Friday, February 22, 2013

Europe's Growth Problems Continue

From Markit:

The Markit Eurozone PMI Composite Output Index fell to 47.3 in February from 48.6 in January, according to the flash estimate. The decline signals a steepening of the economic downturn, contrasting with the easing trend seen in the previous three months. Business activity has now declined throughout the past year-and-a-half, with the exception of a marginal increase in January last year.

Despite accelerating, the rate of contraction in February remained slower than the post-crisis record seen in October, and the average drop in activity in the first quarter so far is less severe than the trend for the fourth quarter of last year.


Let's take a look at the accompanying graphs:


The chart above shows that the index has been below the 50 reading for about a year, indicating the EU region has had slumping growth for an extended period of time.


Note how the only country doing sell is Germany.  France is in terrible shape and the rest of the Eurozone is still printing numbers showing a contraction.

The German numbers from yesterday were good:

German private sector business activity increased for the third month running in February, largely supported by a robust expansion of service sector output. Adjusted for seasonal factors, the Markit Flash Germany Composite Output Index posted 52.7, down from 54.4 in January but comfortably above the 50.0 value that separates expansion from contraction. The latest reading was close to the long-run series average (53.0) and signalled a solid rise in overall business activity during February.

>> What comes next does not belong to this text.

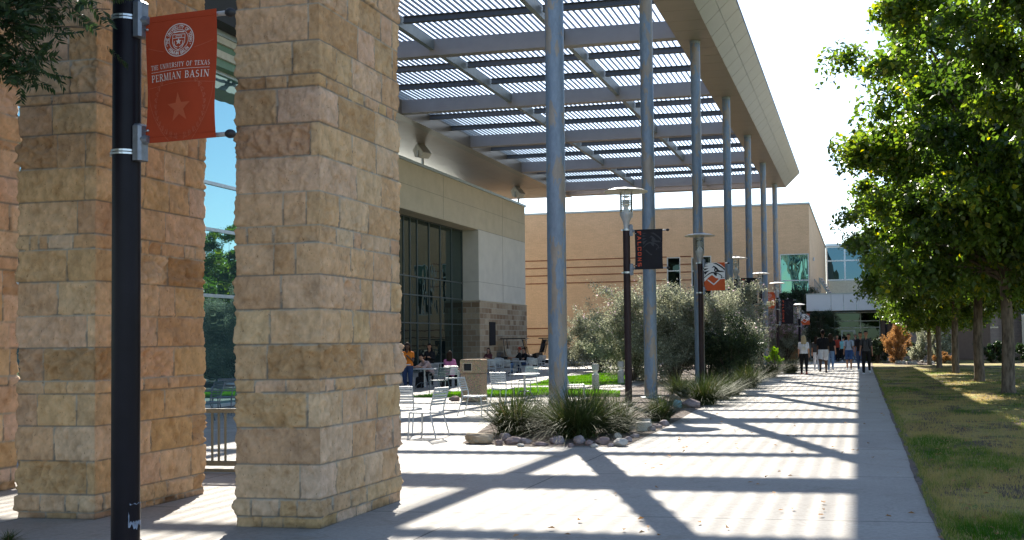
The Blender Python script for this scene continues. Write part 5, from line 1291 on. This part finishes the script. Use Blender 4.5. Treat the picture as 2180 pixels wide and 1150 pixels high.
part('crate', 'cart_beige', t, lambda b: [b.bbox(-.62+.03*(k % 2), .62-.03*(k % 2), -.4, .4, .12+k*.26, .12+k*.26+.23, .02) for k in range(4)]); part('pallet', 'cart_black', t, lambda b: (b.box(-.7, .7, -.45, .45, .04, .11), b.box(-.7, .7, -.45, -.35, 0, .04), b.box(-.7, .7, .35, .45, 0, .04)))
part('shelf_frame', 'cart_black', t, lambda b: (b.box(-1.2, 1.0, -.5, .5, 1.22, 1.27), b.box(-1.2, -1.14, -.5, -.44, 0, 1.22), b.box(.94, 1.0, -.5, -.44, 0, 1.22), b.box(-1.2, -1.14, .44, .5, 0, 1.22), b.box(.94, 1.0, .44, .5, 0, 1.22)))
# ------------------------------------------------------------------ people
DG = None
def remesh(name, caps, vox, mt, parent=None, balls=(), smooth=3):
    b = MB()
    for p0, p1, r0, r1 in caps:
        p0, p1 = Vector(p0), Vector(p1); d = p1-p0
        if d.length < 1e-4: d = Vector((0, 0, 1e-3)); p1 = p0+d
        b.tube([p0, p1], [r0, r1], 10); b.ball(p0, r0, 10, 6); b.ball(p1, r1, 10, 6)
    for c, r, sc in balls: b.ball(c, r, 14, 10, sc)
    me = bpy.data.meshes.new(name); me.from_pydata(b.v, [], b.f); o = bpy.data.objects.new(name, me); COL.objects.link(o)
    bm = bmesh.new(); bm.from_mesh(me); bmesh.ops.recalc_face_normals(bm, faces=bm.faces); bm.to_mesh(me); bm.free()
    q = o.modifiers.new('r', 'REMESH'); q.mode = 'VOXEL'; q.voxel_size = vox; q.use_smooth_shade = True
    s = o.modifiers.new('s', 'SMOOTH'); s.iterations = smooth; s.factor = .5
    dg = bpy.context.evaluated_depsgraph_get(); m2 = bpy.data.meshes.new_from_object(o.evaluated_get(dg)); m2.name = name
    o.modifiers.clear(); o.data = m2; m2.materials.clear(); m2.materials.append(M[mt] if isinstance(mt, str) else mt); m2.shade_smooth(); o.parent = parent
    return o
def cloth(name, c): 
    k = 'cloth_'+name
    return k if k in M else (mat(k, c, .85, 0, .14, 9, .2, 40, .15) and k)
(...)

The French numbers in contrast were terrible, showing a worsening trend:

Latest Flash PMI data indicated that the downturn in French private sector output deepened in February. January’s Markit Flash France Composite Output Index, based on around 85% of normal monthly survey replies, slipped from 42.7 in January to 42.3, its lowest reading since March 2009.

The steeper fall in overall output was driven by an accelerated decline in the service sector, where activity contracted at the fastest pace in four years. Manufacturers signalled a slightly slower decrease in production compared with one month previously, albeit still sharper than signalled in the service sector.


Earlier today, Germany released 4Q12 GDP figures, which were not good.

The German economy suffered a setback towards the end of 2012. As the Federal Statistical Office (Destatis) already reported in its first release of 14 February 2013, the gross domestic product (GDP) decreased by 0.6% - upon price, seasonal and calendar adjustment - in the fourth quarter of 2012 compared with the previous quarter. The result for the entire year of 2012 remained unchanged at +0.7% (calendar-adjusted: +0.9%).

In a quarter-on-quarter comparison (adjusted for price, seasonal and calendar variations), positive contributions were made only by domestic final consumption expenditure. The final consumption expenditure of both households (+0.1%) and government (+0.4%) was slightly up. Gross fixed capital formation, however, decreased. For construction, it was slightly down on the third quarter of 2012 (–0.1%). Gross fixed capital formation in machinery and equipment decreased by 2.0% and thus has shown a downward trend for over a year now. For total domestic uses, however, a slight increase on the previous quarter was recorded (+0.2%). 

Foreign trade, however, had a negative effect on the German economic development in the last quarter of 2012, according to the provisional calculations. Exports of goods and services were down 2.0% compared with the third quarter of 2012 (adjusted for price, seasonal and calendar variations). Although imports fell, too, the relevant decrease (–0.6%) was markedly smaller than for exports. Thus the balance of exports and imports had a negative effect on the GDP development in the reference period (–0.8 percentage points).

The bottom line is the all the "good news" coming out of Europe right now is projection; the ECB says growth will return in the 2H13, traders see the Markit manufacturing data as indicating a positive trend that is developing, etc...  A large majority of the hard data emerging from the region is negative.